=== MATERIAL PROVIDED ===

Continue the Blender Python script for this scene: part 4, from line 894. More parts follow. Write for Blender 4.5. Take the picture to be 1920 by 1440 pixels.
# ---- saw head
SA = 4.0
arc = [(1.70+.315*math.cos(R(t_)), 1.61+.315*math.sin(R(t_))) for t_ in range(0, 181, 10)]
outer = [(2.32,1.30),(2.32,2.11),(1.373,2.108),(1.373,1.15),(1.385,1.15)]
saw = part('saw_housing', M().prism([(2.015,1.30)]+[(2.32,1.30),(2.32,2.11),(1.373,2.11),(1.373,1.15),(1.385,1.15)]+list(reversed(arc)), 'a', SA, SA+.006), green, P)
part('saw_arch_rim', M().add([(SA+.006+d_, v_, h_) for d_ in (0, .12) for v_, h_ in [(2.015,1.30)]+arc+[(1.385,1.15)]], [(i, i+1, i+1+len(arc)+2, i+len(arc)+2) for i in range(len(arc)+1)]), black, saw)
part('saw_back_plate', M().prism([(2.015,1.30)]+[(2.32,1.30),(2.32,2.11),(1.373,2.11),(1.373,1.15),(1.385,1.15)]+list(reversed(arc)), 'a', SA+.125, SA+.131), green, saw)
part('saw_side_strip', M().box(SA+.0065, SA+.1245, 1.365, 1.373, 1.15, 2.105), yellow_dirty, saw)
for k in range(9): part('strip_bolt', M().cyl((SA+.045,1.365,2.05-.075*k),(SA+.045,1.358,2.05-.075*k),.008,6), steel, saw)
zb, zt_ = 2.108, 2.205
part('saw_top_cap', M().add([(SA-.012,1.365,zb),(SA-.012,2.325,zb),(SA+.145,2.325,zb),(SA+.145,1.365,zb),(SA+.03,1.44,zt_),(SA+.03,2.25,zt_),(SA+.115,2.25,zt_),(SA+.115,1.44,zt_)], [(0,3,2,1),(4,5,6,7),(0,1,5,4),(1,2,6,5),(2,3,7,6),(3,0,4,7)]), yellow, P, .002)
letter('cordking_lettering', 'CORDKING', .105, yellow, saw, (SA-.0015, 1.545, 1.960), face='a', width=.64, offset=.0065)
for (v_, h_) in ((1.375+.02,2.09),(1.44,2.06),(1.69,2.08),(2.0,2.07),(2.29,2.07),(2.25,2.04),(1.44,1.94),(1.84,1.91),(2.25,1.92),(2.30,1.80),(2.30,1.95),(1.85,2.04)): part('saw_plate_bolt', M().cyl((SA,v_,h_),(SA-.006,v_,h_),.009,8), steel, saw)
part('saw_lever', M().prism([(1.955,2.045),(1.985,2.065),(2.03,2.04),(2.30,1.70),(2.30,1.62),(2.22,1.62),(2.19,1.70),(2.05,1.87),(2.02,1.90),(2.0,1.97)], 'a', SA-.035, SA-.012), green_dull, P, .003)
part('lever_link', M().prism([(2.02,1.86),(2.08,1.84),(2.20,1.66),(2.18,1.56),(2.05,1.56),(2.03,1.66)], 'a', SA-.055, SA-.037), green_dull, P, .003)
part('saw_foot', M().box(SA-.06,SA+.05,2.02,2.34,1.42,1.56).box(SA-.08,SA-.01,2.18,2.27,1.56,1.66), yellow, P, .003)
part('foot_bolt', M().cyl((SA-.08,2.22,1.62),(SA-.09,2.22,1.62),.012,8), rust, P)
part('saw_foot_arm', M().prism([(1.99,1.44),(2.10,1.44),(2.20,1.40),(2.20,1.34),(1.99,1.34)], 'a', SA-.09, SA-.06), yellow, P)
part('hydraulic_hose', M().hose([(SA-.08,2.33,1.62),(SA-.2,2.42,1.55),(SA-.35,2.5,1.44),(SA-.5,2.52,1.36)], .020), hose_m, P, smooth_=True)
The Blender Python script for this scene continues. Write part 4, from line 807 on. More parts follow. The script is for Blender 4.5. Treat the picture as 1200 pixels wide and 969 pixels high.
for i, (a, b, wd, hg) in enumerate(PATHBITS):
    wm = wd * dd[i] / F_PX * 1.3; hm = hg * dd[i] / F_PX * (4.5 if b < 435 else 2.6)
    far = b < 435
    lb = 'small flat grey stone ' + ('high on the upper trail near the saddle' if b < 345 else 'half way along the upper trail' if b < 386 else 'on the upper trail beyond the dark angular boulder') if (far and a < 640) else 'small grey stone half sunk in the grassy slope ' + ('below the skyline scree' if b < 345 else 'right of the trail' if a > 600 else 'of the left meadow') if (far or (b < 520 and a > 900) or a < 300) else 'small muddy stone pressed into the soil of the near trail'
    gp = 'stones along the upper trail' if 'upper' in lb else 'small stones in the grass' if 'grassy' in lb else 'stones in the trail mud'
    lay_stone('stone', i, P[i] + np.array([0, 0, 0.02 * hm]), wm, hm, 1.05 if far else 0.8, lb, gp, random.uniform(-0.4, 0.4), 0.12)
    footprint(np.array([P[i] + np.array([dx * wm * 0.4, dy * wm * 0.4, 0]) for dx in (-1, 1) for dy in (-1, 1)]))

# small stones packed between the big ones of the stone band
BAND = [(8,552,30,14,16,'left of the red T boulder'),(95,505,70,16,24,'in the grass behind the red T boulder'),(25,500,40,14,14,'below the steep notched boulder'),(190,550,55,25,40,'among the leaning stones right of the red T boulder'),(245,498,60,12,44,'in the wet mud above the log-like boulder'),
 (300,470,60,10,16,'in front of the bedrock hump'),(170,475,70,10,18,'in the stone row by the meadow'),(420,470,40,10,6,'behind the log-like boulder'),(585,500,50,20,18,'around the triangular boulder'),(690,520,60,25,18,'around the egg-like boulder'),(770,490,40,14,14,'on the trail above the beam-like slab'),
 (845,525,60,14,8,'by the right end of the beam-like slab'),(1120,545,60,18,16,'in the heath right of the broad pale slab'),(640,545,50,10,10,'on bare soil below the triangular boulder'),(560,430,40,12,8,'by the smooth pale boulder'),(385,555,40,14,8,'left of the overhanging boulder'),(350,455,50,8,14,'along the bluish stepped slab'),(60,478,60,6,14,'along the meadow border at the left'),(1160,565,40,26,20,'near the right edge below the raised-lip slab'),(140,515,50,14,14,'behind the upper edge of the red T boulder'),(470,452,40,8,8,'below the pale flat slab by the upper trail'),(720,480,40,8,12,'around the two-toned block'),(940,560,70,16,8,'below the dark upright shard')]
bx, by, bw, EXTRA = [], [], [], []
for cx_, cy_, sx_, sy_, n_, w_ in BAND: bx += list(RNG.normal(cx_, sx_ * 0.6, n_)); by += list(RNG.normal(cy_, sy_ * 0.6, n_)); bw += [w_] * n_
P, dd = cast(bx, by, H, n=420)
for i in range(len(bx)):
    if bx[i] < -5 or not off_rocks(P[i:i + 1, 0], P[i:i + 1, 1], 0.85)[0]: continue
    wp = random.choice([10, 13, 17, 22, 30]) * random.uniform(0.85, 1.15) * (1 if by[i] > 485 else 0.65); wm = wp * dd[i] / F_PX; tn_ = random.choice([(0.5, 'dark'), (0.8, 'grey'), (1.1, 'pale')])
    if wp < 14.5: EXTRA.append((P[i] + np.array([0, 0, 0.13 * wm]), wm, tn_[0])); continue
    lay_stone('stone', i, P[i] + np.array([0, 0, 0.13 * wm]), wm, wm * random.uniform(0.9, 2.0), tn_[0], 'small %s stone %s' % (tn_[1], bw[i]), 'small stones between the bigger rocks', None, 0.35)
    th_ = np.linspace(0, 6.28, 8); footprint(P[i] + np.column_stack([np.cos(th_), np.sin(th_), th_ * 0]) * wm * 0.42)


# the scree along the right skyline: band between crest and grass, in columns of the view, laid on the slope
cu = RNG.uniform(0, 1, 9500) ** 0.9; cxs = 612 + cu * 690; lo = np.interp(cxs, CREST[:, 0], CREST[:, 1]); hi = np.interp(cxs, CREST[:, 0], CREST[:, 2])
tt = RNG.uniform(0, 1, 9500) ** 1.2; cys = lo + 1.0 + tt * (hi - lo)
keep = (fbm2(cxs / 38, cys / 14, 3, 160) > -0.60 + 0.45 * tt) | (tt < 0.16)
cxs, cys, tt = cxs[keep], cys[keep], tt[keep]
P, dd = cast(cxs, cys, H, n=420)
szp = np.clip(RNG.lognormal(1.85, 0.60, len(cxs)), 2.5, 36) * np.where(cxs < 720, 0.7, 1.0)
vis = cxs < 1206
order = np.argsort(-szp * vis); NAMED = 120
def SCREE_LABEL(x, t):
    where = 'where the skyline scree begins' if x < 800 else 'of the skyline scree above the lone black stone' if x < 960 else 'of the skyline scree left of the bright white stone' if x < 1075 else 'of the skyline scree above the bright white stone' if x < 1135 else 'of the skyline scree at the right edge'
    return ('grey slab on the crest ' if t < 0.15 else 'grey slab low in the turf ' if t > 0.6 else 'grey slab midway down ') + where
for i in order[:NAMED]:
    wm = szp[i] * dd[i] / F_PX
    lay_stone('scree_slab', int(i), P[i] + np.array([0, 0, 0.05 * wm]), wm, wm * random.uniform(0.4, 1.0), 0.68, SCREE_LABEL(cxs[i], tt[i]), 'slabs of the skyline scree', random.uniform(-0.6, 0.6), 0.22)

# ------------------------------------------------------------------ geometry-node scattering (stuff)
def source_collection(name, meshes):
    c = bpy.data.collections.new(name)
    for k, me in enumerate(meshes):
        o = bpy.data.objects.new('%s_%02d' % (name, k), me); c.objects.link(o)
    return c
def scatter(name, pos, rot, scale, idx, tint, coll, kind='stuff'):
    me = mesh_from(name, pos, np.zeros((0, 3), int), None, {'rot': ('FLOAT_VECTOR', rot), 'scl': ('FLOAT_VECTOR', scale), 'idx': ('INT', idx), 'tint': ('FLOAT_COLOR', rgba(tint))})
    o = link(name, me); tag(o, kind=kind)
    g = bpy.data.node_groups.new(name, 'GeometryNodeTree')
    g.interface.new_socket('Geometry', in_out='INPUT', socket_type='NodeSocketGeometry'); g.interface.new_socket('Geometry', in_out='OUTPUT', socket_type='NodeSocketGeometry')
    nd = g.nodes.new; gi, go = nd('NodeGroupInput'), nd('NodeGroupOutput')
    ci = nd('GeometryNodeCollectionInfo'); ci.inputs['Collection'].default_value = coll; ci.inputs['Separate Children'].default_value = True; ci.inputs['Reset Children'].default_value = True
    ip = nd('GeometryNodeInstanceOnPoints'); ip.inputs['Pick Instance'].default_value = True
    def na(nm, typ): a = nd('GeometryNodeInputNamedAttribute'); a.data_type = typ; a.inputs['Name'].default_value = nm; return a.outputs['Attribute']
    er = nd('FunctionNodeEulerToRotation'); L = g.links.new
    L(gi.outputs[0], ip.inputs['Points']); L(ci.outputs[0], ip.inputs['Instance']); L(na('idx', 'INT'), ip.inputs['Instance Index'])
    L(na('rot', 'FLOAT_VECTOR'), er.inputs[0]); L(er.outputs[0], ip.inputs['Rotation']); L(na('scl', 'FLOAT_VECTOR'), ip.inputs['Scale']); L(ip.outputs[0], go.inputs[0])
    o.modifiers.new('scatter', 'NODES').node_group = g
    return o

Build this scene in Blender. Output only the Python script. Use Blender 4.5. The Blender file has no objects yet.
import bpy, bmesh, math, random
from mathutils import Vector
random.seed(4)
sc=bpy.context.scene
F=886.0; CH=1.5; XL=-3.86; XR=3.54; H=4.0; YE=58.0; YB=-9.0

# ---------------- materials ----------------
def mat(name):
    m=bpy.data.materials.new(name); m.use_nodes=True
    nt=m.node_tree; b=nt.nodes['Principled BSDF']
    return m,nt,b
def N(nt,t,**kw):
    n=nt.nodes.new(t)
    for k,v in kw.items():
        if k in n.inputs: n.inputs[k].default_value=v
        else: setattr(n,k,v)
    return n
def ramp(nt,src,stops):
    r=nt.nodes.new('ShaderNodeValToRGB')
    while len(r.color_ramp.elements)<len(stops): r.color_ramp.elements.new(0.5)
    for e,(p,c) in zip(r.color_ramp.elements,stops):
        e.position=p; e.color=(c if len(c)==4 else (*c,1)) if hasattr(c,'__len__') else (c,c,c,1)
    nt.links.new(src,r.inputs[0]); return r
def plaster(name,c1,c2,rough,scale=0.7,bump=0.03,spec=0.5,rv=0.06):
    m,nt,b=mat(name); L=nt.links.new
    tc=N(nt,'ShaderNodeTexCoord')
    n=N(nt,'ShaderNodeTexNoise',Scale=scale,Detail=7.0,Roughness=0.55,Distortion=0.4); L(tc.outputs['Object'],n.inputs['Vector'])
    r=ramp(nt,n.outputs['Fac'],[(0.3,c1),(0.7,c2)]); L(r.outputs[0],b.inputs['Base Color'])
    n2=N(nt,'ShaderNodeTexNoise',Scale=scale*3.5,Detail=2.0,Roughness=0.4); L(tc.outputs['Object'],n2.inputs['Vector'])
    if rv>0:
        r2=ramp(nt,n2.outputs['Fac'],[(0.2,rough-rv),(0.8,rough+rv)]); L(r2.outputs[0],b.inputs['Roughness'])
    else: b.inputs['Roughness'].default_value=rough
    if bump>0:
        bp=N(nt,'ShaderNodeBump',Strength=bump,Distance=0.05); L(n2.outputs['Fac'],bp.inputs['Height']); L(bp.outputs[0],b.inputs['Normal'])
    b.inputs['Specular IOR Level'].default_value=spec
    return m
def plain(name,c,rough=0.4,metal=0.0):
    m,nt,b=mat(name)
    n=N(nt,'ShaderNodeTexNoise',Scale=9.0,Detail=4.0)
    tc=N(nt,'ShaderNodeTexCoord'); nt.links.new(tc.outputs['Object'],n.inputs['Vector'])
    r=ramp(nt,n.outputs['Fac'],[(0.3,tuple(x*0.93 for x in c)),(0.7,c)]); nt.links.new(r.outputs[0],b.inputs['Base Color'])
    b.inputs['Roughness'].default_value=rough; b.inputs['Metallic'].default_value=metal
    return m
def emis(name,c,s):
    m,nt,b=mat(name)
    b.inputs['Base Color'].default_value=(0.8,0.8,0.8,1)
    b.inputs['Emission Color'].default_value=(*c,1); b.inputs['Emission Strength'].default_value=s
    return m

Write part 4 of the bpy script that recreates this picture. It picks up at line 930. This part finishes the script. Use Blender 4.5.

=== BRIEF ===
Write out, from the lines above, only those from the line with "Build this scene" to the line with "F=886.0; CH=1.5; XL=-3.86;", exactly as given, including the first and the last.

=== RESPONSE TO THE TASK ===
Build this scene in Blender. Output only the Python script. Use Blender 4.5. The Blender file has no objects yet.
import bpy, bmesh, math, random
from mathutils import Vector
random.seed(4)
sc=bpy.context.scene
F=886.0; CH=1.5; XL=-3.86; XR=3.54; H=4.0; YE=58.0; YB=-9.0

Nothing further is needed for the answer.